Foreign soldiers learn American military lingo

The sidewalks of this huge US base feature a startling sight: dozens of foreign military personnel in native uniform, strolling along as if they were students on a college campus. In a sense they are. Lackland is home of the Defense Language Institute's English Language Center, the Pentagon's school for teaching English as a second tongue. Some 2,500 pupils come here annually for everything from basic classes to special courses in how to speak like a fighter pilot.

``Last year we had students from 91 countries - including the People's Republic of China,'' says Col. Don Box, center commander.

The foreign students for the most part are not generals who want to polish their English so they can better negotiate with the United States State Department. Many are young officers and enlisted technicians who will be operating US-made weapons systems back home.

First Lt. Cemal Akca is typical. A cheery Turkish Air Force officer, he has been here for two months learning the specialized vocabulary needed to be a radar control instructor. ``I will go back to my country,'' he says, ``and teach radar stuff.''

He says he has learned many things about the US during this, his first, visit.
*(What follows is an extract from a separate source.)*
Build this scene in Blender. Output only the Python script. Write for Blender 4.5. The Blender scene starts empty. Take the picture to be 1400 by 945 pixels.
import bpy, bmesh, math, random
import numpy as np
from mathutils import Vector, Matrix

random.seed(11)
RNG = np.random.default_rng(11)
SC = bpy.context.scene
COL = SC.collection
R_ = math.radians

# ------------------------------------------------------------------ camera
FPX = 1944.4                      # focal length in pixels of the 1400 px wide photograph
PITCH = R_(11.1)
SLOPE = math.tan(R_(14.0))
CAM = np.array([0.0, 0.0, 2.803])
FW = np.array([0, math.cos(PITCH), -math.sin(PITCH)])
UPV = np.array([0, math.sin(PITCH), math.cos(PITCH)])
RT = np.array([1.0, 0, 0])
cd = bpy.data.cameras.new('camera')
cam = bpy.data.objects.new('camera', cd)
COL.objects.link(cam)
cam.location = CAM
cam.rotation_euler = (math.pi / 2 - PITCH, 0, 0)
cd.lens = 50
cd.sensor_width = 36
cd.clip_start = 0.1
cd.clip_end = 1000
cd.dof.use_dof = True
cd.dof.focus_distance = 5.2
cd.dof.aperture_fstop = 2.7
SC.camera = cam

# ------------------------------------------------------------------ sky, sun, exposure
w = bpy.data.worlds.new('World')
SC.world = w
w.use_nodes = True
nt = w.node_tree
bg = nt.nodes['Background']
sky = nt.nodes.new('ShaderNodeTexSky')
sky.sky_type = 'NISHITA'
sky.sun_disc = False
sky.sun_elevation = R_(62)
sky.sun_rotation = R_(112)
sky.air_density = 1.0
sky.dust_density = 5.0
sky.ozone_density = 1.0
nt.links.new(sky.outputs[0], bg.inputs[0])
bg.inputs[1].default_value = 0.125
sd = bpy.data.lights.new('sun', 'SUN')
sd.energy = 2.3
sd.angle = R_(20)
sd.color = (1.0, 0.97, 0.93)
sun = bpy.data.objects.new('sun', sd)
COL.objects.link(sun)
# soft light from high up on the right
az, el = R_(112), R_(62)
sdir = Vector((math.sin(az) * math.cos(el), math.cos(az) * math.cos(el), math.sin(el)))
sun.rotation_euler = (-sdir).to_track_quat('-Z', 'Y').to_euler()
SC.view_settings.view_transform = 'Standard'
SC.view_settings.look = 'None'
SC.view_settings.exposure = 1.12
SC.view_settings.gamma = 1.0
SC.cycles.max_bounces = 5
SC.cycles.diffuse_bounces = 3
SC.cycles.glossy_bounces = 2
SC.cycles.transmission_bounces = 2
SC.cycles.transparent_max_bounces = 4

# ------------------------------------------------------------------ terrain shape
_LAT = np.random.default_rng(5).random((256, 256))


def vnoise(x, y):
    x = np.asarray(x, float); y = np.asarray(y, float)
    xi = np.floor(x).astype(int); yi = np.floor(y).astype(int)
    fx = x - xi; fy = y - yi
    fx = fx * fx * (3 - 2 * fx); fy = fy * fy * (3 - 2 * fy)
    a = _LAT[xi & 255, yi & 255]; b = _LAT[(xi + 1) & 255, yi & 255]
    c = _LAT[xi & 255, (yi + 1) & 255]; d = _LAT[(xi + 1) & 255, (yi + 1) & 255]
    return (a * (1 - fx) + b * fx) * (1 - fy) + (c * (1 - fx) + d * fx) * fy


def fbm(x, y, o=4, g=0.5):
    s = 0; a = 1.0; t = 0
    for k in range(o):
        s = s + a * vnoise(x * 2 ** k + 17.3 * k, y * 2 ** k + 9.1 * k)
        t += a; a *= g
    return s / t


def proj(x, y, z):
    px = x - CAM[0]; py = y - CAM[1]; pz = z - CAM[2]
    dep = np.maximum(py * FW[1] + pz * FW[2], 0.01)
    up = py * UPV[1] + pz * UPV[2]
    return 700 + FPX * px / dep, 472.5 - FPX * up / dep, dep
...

One is that everything here is ``supermodern.'' Another is that ``Texas is not the US. It is its own country first.''

Typically, students attend six hours of class a day. One-third of that time is spent in a language lab - those torture chambers of earphones and tapes familiar to anyone who has taken high school Spanish.
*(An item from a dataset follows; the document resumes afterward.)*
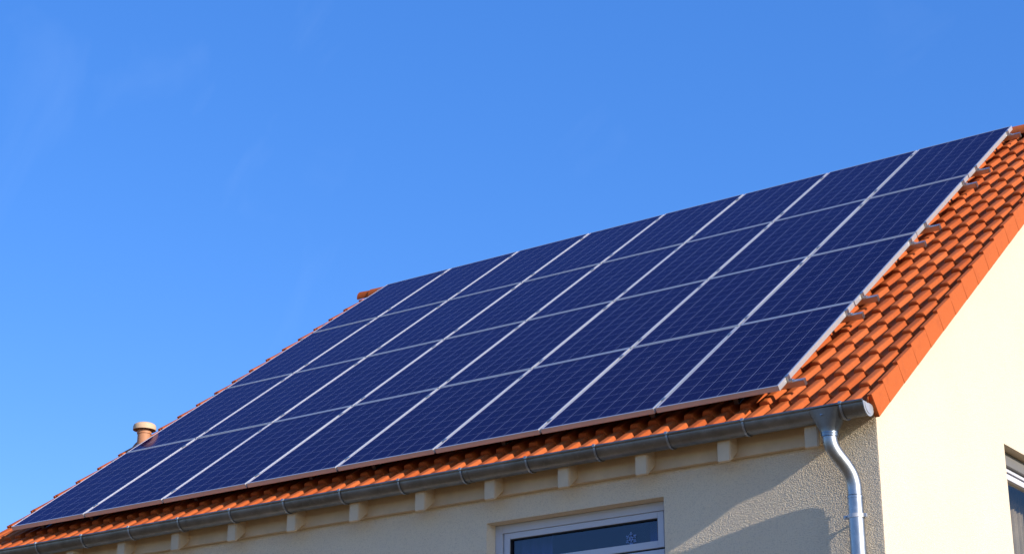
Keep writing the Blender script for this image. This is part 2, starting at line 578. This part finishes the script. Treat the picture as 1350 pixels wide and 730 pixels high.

Most already read and write English well after study in their homeland. They practice conversational skills, and study the advanced technical vocabularies they will need upon their return. Some of these specialized courses would baffle native English speakers. A quiz in a course book for fighter pilots asks students to define the following: ``jinkout'' (a slithery plane maneuver), ``tally ho'' (enemy sighted), and ``winchester'' (out of ammunition).

Talking about weaponry is complex: The center now has a Canadian student who will be attending test-pilot school at Edwards Air Force Base and is taking a specialized course to ensure he can communicate with US fighter jocks.

While most of the training is paid for by US military-aid grants, there are some cash customers - notably oil-rich Arabs. Among the famous who have attended the school are Prince Bandar al-Sultan, former pilot and current Saudi ambassador to the US.

While in Texas students are also given a good dose of US culture, through such instruments as visits to Houston and trips to the Ice Capades.

``One of our primary missions in this school is to influence other people,'' says Colonel Box.

To this end center language training teams also pay house calls on other nations. Teams are now in 11 countries, among them North Yemen, where English training takes place in the same building as Russian training given by a Soviet language squad.

Not all students are from overseas. Every year the center tutors several hundred US Army recruits who don't speak English well. Most of these students, who are US citizens, were born and grew up in Puerto Rico or in other countries, primarily Korea.